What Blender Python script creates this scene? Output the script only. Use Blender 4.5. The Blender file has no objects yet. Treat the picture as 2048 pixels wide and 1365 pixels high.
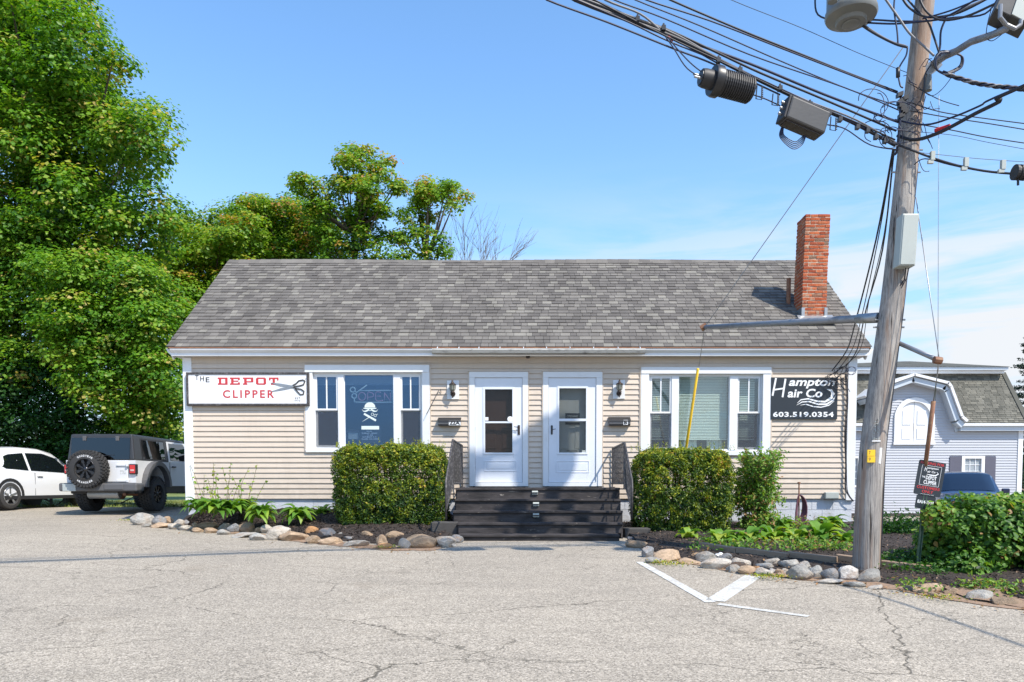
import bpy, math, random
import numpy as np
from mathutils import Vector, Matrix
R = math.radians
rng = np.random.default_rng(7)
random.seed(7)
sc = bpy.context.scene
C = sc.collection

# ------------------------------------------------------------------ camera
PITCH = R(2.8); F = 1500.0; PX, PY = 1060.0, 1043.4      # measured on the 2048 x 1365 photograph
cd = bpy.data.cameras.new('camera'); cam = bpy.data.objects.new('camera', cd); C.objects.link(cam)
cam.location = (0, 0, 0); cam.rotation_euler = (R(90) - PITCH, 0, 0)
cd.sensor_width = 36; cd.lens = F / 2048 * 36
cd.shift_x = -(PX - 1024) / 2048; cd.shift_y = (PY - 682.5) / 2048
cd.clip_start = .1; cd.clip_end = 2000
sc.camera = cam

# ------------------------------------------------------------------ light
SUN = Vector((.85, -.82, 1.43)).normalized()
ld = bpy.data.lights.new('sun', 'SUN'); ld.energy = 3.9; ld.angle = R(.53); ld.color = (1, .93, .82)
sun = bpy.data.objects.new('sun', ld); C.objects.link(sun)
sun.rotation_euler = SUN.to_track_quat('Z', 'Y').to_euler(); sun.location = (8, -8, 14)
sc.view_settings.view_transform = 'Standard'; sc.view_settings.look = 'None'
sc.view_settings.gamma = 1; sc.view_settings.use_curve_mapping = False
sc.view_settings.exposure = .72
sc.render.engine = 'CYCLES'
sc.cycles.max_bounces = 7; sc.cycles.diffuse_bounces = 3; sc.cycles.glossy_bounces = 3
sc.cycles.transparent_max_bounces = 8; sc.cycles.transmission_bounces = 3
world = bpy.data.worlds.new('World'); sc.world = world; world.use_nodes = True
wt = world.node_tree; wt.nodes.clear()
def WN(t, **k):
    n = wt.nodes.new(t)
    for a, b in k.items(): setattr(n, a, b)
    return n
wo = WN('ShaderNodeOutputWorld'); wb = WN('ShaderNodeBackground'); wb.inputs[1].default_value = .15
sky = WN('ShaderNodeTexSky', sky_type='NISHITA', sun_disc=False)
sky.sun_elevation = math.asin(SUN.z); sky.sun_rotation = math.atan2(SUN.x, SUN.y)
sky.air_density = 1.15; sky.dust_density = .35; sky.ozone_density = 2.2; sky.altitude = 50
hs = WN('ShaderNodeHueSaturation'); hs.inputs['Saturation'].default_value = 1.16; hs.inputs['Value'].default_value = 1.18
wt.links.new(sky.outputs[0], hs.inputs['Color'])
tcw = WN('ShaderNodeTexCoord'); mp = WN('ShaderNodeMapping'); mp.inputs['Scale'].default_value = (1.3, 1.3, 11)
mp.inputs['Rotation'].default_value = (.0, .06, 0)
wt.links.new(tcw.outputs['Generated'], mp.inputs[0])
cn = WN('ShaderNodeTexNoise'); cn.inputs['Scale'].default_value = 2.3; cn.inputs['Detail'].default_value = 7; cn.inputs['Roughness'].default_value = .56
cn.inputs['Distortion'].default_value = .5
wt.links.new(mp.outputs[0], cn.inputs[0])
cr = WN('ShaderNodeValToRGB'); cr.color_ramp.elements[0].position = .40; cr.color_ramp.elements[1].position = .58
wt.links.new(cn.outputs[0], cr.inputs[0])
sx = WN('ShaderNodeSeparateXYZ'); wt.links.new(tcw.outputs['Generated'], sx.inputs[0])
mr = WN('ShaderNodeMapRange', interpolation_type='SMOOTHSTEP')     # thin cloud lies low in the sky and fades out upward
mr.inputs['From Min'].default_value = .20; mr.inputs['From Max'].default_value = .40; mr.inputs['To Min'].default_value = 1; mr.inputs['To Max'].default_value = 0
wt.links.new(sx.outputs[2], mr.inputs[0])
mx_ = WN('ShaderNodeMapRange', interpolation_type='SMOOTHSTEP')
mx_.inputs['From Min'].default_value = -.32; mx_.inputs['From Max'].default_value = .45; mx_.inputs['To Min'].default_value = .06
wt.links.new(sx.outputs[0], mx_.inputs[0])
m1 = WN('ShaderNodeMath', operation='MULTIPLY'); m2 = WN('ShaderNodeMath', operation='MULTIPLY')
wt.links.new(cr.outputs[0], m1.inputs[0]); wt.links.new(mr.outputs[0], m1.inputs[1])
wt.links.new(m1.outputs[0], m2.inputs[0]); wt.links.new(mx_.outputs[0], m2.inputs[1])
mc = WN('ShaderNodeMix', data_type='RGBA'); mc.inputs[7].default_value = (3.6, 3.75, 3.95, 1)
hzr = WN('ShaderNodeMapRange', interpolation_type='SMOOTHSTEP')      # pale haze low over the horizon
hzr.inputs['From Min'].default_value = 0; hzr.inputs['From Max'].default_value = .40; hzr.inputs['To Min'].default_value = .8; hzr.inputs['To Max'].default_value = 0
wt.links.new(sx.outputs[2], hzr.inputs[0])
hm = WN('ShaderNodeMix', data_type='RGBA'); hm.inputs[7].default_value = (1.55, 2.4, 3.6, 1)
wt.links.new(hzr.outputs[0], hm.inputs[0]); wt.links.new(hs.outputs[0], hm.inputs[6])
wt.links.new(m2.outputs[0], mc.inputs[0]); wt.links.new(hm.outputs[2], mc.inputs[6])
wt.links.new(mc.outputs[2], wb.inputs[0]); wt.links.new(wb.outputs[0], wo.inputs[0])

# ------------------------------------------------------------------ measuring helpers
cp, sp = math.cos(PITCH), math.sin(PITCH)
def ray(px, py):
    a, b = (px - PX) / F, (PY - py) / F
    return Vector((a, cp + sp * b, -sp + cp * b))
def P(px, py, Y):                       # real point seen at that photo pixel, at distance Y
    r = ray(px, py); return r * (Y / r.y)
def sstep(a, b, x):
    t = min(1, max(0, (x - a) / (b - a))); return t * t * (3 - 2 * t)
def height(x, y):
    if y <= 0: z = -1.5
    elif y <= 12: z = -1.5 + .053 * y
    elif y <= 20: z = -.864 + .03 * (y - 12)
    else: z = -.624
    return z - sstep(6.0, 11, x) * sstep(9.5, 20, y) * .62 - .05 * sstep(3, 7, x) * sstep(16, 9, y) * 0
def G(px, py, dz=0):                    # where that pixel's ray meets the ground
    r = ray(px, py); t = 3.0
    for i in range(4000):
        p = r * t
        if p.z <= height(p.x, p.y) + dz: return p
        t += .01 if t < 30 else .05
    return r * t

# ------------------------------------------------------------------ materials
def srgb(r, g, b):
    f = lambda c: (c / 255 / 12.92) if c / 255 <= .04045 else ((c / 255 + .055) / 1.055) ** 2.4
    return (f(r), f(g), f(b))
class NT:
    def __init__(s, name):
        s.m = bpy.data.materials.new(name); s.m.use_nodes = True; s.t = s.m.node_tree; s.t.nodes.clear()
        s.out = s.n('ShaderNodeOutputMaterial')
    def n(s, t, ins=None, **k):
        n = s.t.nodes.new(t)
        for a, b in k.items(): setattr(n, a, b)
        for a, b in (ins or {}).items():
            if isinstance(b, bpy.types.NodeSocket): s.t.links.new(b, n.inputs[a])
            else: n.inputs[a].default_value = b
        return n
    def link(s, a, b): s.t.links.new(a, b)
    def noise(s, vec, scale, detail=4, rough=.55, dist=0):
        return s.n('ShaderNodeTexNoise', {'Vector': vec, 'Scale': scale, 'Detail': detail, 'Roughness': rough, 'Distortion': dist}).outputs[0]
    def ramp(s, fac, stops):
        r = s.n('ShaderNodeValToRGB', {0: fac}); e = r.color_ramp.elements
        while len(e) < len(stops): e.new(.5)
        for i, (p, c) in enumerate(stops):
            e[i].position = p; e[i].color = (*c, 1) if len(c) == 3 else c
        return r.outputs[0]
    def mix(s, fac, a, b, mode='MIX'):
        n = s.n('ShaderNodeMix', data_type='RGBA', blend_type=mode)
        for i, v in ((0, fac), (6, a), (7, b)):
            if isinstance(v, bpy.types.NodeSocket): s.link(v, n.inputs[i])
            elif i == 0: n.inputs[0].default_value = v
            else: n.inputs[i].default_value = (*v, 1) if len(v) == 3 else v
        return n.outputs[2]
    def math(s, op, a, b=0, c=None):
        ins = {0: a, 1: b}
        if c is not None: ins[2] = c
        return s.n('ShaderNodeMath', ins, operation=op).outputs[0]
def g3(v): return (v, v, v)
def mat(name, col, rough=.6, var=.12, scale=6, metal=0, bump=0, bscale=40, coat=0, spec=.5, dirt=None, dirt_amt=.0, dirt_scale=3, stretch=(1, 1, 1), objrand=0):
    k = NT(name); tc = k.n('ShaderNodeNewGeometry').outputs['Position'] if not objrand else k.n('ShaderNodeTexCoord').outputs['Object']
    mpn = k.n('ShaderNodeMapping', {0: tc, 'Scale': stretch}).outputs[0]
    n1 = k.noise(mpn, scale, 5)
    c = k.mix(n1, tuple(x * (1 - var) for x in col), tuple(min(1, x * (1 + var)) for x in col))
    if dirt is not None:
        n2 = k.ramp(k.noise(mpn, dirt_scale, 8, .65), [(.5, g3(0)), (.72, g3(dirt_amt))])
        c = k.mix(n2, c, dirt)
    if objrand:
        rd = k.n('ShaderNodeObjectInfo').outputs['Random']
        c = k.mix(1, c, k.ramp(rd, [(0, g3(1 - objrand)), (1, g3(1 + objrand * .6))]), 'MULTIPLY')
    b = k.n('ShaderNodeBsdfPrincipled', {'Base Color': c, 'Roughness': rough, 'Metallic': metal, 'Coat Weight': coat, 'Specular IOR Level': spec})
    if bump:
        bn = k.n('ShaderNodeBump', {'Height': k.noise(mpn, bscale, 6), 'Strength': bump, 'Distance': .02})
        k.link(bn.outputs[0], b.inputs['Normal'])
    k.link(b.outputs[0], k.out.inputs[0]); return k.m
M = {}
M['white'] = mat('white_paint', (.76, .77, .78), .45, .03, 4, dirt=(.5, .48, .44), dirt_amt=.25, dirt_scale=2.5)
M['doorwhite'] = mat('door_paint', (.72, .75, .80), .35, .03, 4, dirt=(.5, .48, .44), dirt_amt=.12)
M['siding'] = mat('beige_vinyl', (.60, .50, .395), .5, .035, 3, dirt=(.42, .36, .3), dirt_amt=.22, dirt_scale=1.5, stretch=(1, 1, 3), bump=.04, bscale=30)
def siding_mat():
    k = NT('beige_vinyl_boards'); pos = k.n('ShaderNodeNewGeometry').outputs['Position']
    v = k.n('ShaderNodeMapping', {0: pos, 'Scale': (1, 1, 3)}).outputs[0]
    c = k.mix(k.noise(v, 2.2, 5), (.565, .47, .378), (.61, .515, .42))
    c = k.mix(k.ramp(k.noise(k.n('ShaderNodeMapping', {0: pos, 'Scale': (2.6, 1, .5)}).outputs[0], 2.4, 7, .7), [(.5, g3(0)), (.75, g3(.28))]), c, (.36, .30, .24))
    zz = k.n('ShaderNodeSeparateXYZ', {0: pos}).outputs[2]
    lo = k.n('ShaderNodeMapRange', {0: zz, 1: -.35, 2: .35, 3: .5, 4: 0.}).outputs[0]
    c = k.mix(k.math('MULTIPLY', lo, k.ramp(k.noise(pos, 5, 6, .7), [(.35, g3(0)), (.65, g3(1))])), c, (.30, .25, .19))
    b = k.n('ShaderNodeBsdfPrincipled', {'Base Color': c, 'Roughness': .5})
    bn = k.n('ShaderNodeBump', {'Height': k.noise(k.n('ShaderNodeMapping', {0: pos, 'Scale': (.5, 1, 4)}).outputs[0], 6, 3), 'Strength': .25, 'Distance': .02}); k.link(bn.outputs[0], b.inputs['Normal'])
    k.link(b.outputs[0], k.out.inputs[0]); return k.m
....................
▶ [Problem requirements]
Leave out the pictures and repeat exactly the lines from the start of the material through the line that contains "C = sc.collection", both included.

▶ [Reply to the task]
What Blender Python script creates this scene? Output the script only. Use Blender 4.5. The Blender file has no objects yet. Treat the picture as 2048 pixels wide and 1365 pixels high.
import bpy, math, random
import numpy as np
from mathutils import Vector, Matrix
R = math.radians
rng = np.random.default_rng(7)
random.seed(7)
sc = bpy.context.scene
C = sc.collection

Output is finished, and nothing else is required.